▸ Set exercise:
Copy all of the material below exactly.

>> Begin

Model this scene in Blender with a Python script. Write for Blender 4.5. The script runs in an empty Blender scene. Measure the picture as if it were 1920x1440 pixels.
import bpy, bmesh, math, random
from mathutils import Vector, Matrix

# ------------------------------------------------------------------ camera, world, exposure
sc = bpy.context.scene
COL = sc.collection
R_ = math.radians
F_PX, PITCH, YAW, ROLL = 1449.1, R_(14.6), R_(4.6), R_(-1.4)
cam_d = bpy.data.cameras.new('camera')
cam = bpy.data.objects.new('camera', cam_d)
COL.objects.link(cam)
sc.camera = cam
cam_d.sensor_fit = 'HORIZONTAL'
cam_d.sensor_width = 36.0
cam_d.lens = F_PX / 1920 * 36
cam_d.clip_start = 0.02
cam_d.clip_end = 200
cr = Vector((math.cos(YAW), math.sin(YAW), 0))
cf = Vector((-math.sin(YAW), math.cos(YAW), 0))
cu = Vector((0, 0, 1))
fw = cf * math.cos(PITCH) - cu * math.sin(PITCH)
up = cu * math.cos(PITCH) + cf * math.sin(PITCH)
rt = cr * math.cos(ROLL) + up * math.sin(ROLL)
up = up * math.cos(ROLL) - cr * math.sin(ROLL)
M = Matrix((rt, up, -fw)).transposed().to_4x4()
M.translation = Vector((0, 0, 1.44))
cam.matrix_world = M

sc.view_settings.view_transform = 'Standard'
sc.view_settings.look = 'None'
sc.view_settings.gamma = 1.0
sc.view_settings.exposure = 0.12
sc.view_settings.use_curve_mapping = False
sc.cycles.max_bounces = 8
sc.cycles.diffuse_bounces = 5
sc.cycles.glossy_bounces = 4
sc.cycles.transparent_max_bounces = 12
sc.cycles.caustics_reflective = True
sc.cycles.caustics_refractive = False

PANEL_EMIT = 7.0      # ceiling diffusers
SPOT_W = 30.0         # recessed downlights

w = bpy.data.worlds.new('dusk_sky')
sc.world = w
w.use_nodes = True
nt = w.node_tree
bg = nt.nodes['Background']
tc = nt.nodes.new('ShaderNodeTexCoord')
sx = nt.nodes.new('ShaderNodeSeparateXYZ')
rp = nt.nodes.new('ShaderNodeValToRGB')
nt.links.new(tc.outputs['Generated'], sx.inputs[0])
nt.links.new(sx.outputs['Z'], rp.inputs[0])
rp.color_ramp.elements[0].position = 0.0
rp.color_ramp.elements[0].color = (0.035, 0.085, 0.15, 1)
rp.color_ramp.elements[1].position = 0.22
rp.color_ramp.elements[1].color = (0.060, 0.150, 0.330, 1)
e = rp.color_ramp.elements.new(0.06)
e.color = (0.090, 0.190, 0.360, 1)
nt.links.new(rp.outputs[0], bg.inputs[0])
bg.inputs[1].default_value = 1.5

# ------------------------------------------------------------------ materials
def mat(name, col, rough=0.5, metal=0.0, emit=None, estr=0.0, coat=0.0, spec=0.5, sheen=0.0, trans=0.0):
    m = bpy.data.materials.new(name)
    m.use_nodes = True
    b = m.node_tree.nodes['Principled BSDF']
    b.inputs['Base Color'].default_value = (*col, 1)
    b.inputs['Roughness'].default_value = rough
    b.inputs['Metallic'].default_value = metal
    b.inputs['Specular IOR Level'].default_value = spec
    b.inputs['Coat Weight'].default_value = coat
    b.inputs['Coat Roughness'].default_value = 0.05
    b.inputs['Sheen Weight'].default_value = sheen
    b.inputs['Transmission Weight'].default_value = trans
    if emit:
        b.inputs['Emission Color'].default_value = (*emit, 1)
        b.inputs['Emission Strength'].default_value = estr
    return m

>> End

▸ Result:
Model this scene in Blender with a Python script. Write for Blender 4.5. The script runs in an empty Blender scene. Measure the picture as if it were 1920x1440 pixels.
import bpy, bmesh, math, random
from mathutils import Vector, Matrix

# ------------------------------------------------------------------ camera, world, exposure
sc = bpy.context.scene
COL = sc.collection
R_ = math.radians
F_PX, PITCH, YAW, ROLL = 1449.1, R_(14.6), R_(4.6), R_(-1.4)
cam_d = bpy.data.cameras.new('camera')
cam = bpy.data.objects.new('camera', cam_d)
COL.objects.link(cam)
sc.camera = cam
cam_d.sensor_fit = 'HORIZONTAL'
cam_d.sensor_width = 36.0
cam_d.lens = F_PX / 1920 * 36
cam_d.clip_start = 0.02
cam_d.clip_end = 200
cr = Vector((math.cos(YAW), math.sin(YAW), 0))
cf = Vector((-math.sin(YAW), math.cos(YAW), 0))
cu = Vector((0, 0, 1))
fw = cf * math.cos(PITCH) - cu * math.sin(PITCH)
up = cu * math.cos(PITCH) + cf * math.sin(PITCH)
rt = cr * math.cos(ROLL) + up * math.sin(ROLL)
up = up * math.cos(ROLL) - cr * math.sin(ROLL)
M = Matrix((rt, up, -fw)).transposed().to_4x4()
M.translation = Vector((0, 0, 1.44))
cam.matrix_world = M

sc.view_settings.view_transform = 'Standard'
sc.view_settings.look = 'None'
sc.view_settings.gamma = 1.0
sc.view_settings.exposure = 0.12
sc.view_settings.use_curve_mapping = False
sc.cycles.max_bounces = 8
sc.cycles.diffuse_bounces = 5
sc.cycles.glossy_bounces = 4
sc.cycles.transparent_max_bounces = 12
sc.cycles.caustics_reflective = True
sc.cycles.caustics_refractive = False

PANEL_EMIT = 7.0      # ceiling diffusers
SPOT_W = 30.0         # recessed downlights

w = bpy.data.worlds.new('dusk_sky')
sc.world = w
w.use_nodes = True
nt = w.node_tree
bg = nt.nodes['Background']
tc = nt.nodes.new('ShaderNodeTexCoord')
sx = nt.nodes.new('ShaderNodeSeparateXYZ')
rp = nt.nodes.new('ShaderNodeValToRGB')
nt.links.new(tc.outputs['Generated'], sx.inputs[0])
nt.links.new(sx.outputs['Z'], rp.inputs[0])
rp.color_ramp.elements[0].position = 0.0
rp.color_ramp.elements[0].color = (0.035, 0.085, 0.15, 1)
rp.color_ramp.elements[1].position = 0.22
rp.color_ramp.elements[1].color = (0.060, 0.150, 0.330, 1)
e = rp.color_ramp.elements.new(0.06)
e.color = (0.090, 0.190, 0.360, 1)
nt.links.new(rp.outputs[0], bg.inputs[0])
bg.inputs[1].default_value = 1.5

# ------------------------------------------------------------------ materials
def mat(name, col, rough=0.5, metal=0.0, emit=None, estr=0.0, coat=0.0, spec=0.5, sheen=0.0, trans=0.0):
    m = bpy.data.materials.new(name)
    m.use_nodes = True
    b = m.node_tree.nodes['Principled BSDF']
    b.inputs['Base Color'].default_value = (*col, 1)
    b.inputs['Roughness'].default_value = rough
    b.inputs['Metallic'].default_value = metal
    b.inputs['Specular IOR Level'].default_value = spec
    b.inputs['Coat Weight'].default_value = coat
    b.inputs['Coat Roughness'].default_value = 0.05
    b.inputs['Sheen Weight'].default_value = sheen
    b.inputs['Transmission Weight'].default_value = trans
    if emit:
        b.inputs['Emission Color'].default_value = (*emit, 1)
        b.inputs['Emission Strength'].default_value = estr
    return m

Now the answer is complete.